“…he stood up there like someone important, spouting as if he knew it all, but he didn’t, did he? He had no idea. Were all adults such frauds, was it all false, the way they pretended to know things, to be experienced, to have learned, have passed exams? Were they really all fakes like he, Jack, was?”
It may seem perverse to start by quoting the one story in this volume that has no supernatural element. But in a way, “Not Such a Bad Thing” is key, because Jack, who has plagiarised a story from an old book for his English homework, is experiencing a revelation about how little the adults whom he has seen as omniscient actually know. His teacher has not spotted it, the head of English has entered it for a competition, the judges too have awarded it first prize. Jack acquires a new perspective on himself and his world, and this is what happens in most of the stories here.
Several stories are deliberately ambiguous as to whether the supernatural elements are “real” or a manifestation of what is going on inside the young protagonist’s head, particularly when the stories concern relationships - and often these protagonists are coping with being part of split and remade families. On one level, the antagonistic “Red Gloves”, maliciously unhappy with their new situation, clearly mirror the two young girls whose holiday friendship does not survive visiting each other at home. The sprite “Nettle” could well be a manifestation of Nia’s strong desire not to move house. But things are not as reductive as that. Chloe may long to be other than she is, but there is always the possibility that the “changing room” at her gym is just that, a room where people are changed into something else. The bird trapped in “The Mirror”, which Daniel entices into himself, could be emblematic of many things but it is also, terrifyingly, itself. And it would be very hard indeed to explain away either “The Hare” or “Ghost in the Rain” in purely realistic terms. If all-knowing adults can’t spot Jack’s plagiarism, what is “there are no such things as ghosts” worth?

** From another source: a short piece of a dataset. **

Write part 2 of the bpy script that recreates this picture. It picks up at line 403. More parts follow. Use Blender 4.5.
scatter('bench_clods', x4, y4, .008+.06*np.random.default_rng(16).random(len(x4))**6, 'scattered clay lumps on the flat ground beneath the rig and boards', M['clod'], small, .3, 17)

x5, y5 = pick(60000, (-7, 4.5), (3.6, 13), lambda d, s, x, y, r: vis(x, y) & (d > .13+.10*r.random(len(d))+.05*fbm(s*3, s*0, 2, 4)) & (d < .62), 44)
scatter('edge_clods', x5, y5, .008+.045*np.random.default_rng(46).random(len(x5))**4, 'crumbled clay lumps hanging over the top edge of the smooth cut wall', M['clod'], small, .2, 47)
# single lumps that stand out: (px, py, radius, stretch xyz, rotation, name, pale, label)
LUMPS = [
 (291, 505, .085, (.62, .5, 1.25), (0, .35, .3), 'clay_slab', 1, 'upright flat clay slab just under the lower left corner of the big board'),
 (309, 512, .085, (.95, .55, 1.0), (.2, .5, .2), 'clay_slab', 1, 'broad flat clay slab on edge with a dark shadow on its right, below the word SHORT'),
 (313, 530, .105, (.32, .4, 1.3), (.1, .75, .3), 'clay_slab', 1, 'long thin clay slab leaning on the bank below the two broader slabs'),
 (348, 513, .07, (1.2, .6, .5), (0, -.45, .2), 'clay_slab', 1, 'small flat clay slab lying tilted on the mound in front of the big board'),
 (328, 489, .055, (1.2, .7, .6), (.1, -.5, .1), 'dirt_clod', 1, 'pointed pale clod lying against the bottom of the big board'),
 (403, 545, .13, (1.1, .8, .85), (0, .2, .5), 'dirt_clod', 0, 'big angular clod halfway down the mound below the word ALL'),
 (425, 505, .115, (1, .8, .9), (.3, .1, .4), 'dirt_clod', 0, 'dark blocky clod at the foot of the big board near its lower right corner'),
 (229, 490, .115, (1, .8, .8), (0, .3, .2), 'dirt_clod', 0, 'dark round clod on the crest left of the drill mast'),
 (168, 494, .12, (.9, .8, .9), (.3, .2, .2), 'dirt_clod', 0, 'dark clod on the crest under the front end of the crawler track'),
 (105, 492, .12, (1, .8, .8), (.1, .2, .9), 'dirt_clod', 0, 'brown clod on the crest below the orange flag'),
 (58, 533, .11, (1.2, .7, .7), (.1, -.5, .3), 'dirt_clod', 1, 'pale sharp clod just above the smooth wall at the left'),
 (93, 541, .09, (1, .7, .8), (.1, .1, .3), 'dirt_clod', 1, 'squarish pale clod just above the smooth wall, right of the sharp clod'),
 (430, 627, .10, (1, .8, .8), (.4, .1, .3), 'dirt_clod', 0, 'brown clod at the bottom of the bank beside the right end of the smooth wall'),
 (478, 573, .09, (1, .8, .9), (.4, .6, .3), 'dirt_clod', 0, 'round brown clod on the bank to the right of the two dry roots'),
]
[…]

A notable, and to me welcome, feature is the general lack of cosy “east, west, home’s best” endings. These children are not intimidated by encounters with the unknown: Chloe can’t wait to get back into the Changing Room, while Tom is clearly drawn to the “Silver Road” of dream, even knowing he may not be able to return from it.

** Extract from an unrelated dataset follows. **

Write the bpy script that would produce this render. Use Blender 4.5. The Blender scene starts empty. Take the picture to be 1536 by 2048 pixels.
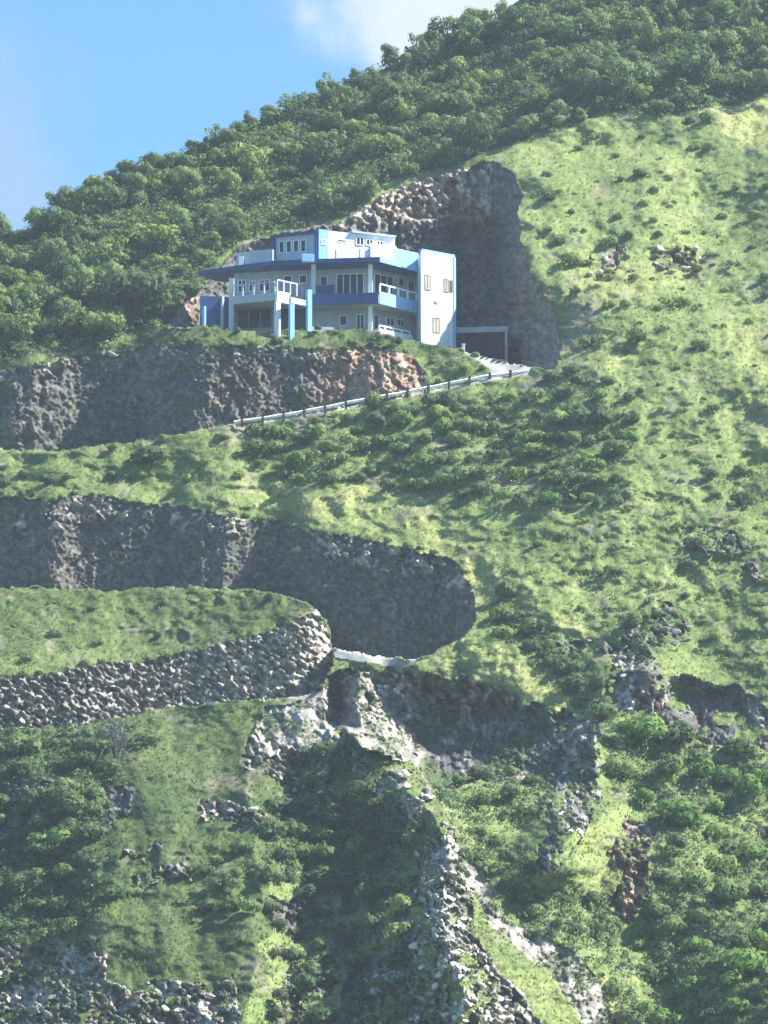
import bpy, bmesh, math, random
import numpy as np
from mathutils import Vector

# ------------------------------------------------------------------ camera, sky, sun, exposure
scene = bpy.context.scene
COL = scene.collection
F = 8600.0                      # focal length in photograph pixels (1536 wide)
E0 = math.radians(10.0)         # the camera looks 10 degrees up the hill
ZC = 2.0
cam_d = bpy.data.cameras.new('camera'); cam = bpy.data.objects.new('camera', cam_d)
COL.objects.link(cam); scene.camera = cam
cam.location = (0, 0, ZC); cam.rotation_euler = (math.pi/2 + E0, 0, 0)
cam_d.sensor_fit = 'HORIZONTAL'; cam_d.sensor_width = 36.0
cam_d.lens = F/1536*36; cam_d.clip_start = 1.0; cam_d.clip_end = 20000

SUN_EL, SUN_AZ = math.radians(44), math.radians(98)     # azimuth clockwise from +Y
S = Vector((math.sin(SUN_AZ)*math.cos(SUN_EL), math.cos(SUN_AZ)*math.cos(SUN_EL), math.sin(SUN_EL)))
sd = bpy.data.lights.new('sun', 'SUN'); sd.energy = 5.0; sd.angle = math.radians(0.5); sd.color = (1.0, 0.965, 0.90)
so = bpy.data.objects.new('sun', sd); COL.objects.link(so); so.location = (80, 200, 300)
so.rotation_euler = S.to_track_quat('Z', 'Y').to_euler()

scene.view_settings.view_transform = 'Standard'; scene.view_settings.look = 'None'
scene.view_settings.gamma = 1.0; scene.view_settings.exposure = 1.4
scene.render.engine = 'CYCLES'
scene.cycles.use_denoising = True
scene.cycles.max_bounces = 5; scene.cycles.diffuse_bounces = 3; scene.cycles.transmission_bounces = 3
scene.cycles.volume_bounces = 0; scene.cycles.transparent_max_bounces = 6

def cam_dir(u, v):
    x = (u-768)/F; y = (1024-v)/F
    return Vector((x, math.cos(E0)-y*math.sin(E0), math.sin(E0)+y*math.cos(E0))).normalized()

world = bpy.data.worlds.new('World'); scene.world = world; world.use_nodes = True
wn = world.node_tree.nodes; wl = world.node_tree.links; wn.clear()
def N(nodes, t, **kw):
    n = nodes.new(t)
    for k, val in kw.items():
        if k.startswith('i_'):
            n.inputs[int(k[2:]) if k[2:].isdigit() else k[2:]].default_value = val
        else: setattr(n, k, val)
    return n
sky = N(wn, 'ShaderNodeTexSky', sky_type='NISHITA', sun_disc=False, sun_elevation=SUN_EL, sun_rotation=SUN_AZ,
        altitude=50, air_density=1.0, dust_density=0.3, ozone_density=2.2)
tcw = N(wn, 'ShaderNodeTexCoord')
def cloud_mask(u, v, r0, r1, scale, amp):
    """soft cloud round one direction of the sky, edge broken by noise"""
    d = N(wn, 'ShaderNodeVectorMath', operation='DISTANCE'); d.inputs[1].default_value = cam_dir(u, v)
    wl.new(tcw.outputs['Generated'], d.inputs[0])
    no = N(wn, 'ShaderNodeTexNoise'); no.inputs['Scale'].default_value = scale; no.inputs['Detail'].default_value = 6
    wl.new(tcw.outputs['Generated'], no.inputs['Vector'])
    m = N(wn, 'ShaderNodeMath', operation='MULTIPLY_ADD'); m.inputs[1].default_value = amp; wl.new(no.outputs[0], m.inputs[0]); wl.new(d.outputs['Value'], m.inputs[2])
    mr = N(wn, 'ShaderNodeMapRange', interpolation_type='SMOOTHERSTEP'); wl.new(m.outputs[0], mr.inputs[0])
    mr.inputs[1].default_value = r0+amp*.5; mr.inputs[2].default_value = r1+amp*.5; mr.inputs[3].default_value = 1; mr.inputs[4].default_value = 0
    return mr.outputs[0]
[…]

The interesting introduction mentions how some of the ideas behind these stories developed into novels, but even without it, for a dedicated reader of hers, the parallels stand out - the menacing power of mirrors in several stories, prefiguring the Chronoptika series, the situation of grieving adults in a big house which foreshadows The Clockwork Crow, Chloe’s difficulty in deciding which is the “right” side, a dilemma faced by many a young protagonist in Fisher’s novels.
Although, as usual, any adult could read these with pleasure, it is important to bear the target audience in mind: the way Nia outwits Nettle is a very old folk-tale trope indeed and most adults would see it coming, but a child reader might well be meeting it for the first time. I doubt, however, that many readers of any age would manage to predict the killer ending of “Ghost in the Rain”. I didn’t. Nor, unlike some “surprise” endings, did it invalidate the story; on the contrary it gave it immediate new depth and sent me back to the start to read it afresh.
The book is a lovely artefact with a suitably menacing black and red dust-jacket, red bookmark and red-sprayed page edges. For those of you with young friends or relatives who like fantasy, ghost stories and good writing, it’ll make a fine Christmas present. I should buy it well in advance though, so that you can have a good read of it yourself first.